__SUPPLIED INFORMATION__.
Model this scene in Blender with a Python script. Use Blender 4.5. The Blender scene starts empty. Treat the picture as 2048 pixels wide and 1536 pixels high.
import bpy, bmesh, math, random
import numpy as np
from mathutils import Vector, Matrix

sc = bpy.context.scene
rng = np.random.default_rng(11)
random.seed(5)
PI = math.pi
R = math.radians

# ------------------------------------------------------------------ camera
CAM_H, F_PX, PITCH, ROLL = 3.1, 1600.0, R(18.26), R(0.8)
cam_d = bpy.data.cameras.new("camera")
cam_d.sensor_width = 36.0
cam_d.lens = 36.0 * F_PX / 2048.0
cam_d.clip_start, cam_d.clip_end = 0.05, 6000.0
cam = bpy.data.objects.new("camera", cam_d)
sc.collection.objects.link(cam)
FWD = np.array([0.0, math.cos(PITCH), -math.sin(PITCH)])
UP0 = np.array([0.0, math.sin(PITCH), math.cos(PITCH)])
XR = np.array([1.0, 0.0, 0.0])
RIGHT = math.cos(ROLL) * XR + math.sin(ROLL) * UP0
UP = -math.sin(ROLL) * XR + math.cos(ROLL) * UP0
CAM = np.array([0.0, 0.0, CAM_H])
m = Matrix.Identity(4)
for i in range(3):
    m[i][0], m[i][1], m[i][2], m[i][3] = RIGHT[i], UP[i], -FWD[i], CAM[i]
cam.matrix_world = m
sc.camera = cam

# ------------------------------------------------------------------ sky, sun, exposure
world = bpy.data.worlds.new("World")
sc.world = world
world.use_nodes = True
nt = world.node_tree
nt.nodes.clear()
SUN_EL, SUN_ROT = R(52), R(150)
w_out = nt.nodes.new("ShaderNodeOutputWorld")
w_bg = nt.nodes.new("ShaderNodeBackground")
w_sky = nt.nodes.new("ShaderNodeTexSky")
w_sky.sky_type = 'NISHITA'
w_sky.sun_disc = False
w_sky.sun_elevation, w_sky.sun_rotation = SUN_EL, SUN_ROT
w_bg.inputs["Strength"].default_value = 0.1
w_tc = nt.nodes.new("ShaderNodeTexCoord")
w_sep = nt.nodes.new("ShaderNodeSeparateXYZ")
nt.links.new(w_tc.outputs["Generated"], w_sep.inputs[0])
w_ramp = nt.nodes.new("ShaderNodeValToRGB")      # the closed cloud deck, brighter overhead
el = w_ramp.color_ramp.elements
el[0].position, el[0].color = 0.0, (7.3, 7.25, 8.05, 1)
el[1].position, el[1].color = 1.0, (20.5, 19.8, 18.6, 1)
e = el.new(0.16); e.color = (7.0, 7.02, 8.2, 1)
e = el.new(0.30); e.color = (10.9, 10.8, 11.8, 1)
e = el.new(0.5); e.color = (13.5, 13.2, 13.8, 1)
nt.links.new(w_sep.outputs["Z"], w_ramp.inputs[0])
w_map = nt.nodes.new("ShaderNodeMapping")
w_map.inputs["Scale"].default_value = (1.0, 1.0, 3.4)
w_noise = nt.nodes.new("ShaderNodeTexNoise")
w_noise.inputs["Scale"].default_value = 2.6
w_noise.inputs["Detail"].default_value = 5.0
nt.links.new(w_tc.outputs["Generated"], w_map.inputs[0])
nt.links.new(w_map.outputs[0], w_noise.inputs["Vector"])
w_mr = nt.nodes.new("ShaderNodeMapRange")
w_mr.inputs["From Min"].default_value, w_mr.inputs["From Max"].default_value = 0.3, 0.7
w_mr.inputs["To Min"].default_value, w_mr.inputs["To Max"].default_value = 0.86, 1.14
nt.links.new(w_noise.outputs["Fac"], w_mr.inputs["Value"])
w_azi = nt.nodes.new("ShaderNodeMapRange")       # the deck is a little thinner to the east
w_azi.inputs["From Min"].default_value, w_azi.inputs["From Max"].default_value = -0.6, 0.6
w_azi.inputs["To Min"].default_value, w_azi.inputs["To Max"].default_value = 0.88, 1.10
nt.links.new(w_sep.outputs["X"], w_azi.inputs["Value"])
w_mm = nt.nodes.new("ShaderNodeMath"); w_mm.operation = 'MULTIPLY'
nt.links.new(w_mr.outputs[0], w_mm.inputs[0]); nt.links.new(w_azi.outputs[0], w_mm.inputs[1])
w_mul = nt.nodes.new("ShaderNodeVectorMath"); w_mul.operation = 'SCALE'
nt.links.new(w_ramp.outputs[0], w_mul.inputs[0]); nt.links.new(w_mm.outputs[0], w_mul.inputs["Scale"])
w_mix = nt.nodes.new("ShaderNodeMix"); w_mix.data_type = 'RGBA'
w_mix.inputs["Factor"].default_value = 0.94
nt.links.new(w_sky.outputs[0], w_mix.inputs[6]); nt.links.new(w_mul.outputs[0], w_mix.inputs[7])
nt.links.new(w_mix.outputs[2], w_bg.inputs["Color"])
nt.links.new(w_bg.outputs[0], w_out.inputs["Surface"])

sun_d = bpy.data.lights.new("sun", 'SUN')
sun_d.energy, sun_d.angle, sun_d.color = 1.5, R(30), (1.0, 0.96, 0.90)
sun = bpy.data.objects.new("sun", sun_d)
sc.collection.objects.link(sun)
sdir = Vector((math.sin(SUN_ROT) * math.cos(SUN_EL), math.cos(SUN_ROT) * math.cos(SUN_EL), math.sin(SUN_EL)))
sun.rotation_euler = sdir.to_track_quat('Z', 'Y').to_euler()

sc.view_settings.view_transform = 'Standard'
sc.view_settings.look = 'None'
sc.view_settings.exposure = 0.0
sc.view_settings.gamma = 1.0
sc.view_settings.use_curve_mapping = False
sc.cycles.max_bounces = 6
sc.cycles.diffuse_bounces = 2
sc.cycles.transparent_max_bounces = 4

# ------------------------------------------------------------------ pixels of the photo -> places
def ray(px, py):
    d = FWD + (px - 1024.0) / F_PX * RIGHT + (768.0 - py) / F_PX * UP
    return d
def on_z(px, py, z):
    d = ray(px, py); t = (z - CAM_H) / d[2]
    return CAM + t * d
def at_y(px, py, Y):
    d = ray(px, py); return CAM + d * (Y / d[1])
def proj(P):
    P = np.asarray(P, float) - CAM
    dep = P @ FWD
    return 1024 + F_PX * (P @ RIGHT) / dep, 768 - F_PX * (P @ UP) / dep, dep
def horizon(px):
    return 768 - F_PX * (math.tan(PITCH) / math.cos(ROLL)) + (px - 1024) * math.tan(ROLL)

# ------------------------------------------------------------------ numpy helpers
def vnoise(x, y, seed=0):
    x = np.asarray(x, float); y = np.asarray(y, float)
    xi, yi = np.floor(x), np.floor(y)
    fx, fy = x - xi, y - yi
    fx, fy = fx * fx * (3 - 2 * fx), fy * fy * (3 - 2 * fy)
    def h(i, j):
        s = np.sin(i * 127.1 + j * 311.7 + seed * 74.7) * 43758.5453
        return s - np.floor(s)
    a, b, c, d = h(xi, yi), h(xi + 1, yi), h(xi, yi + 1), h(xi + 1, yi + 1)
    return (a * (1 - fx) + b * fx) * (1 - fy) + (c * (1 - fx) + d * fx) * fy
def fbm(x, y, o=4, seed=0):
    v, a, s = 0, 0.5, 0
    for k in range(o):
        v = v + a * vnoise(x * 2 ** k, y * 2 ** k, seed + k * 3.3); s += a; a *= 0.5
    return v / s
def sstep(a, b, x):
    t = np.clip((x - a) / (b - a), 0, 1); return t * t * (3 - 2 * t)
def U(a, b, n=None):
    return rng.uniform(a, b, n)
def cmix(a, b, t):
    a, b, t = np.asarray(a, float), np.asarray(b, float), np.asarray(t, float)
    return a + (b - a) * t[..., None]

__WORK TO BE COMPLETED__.
Return the opening line of the data and every line after it through the line containing "sc.camera = cam", please, exactly as written and with nothing added.

__CORRECT ANSWER__.
Model this scene in Blender with a Python script. Use Blender 4.5. The Blender scene starts empty. Treat the picture as 2048 pixels wide and 1536 pixels high.
import bpy, bmesh, math, random
import numpy as np
from mathutils import Vector, Matrix

sc = bpy.context.scene
rng = np.random.default_rng(11)
random.seed(5)
PI = math.pi
R = math.radians

# ------------------------------------------------------------------ camera
CAM_H, F_PX, PITCH, ROLL = 3.1, 1600.0, R(18.26), R(0.8)
cam_d = bpy.data.cameras.new("camera")
cam_d.sensor_width = 36.0
cam_d.lens = 36.0 * F_PX / 2048.0
cam_d.clip_start, cam_d.clip_end = 0.05, 6000.0
cam = bpy.data.objects.new("camera", cam_d)
sc.collection.objects.link(cam)
FWD = np.array([0.0, math.cos(PITCH), -math.sin(PITCH)])
UP0 = np.array([0.0, math.sin(PITCH), math.cos(PITCH)])
XR = np.array([1.0, 0.0, 0.0])
RIGHT = math.cos(ROLL) * XR + math.sin(ROLL) * UP0
UP = -math.sin(ROLL) * XR + math.cos(ROLL) * UP0
CAM = np.array([0.0, 0.0, CAM_H])
m = Matrix.Identity(4)
for i in range(3):
    m[i][0], m[i][1], m[i][2], m[i][3] = RIGHT[i], UP[i], -FWD[i], CAM[i]
cam.matrix_world = m
sc.camera = cam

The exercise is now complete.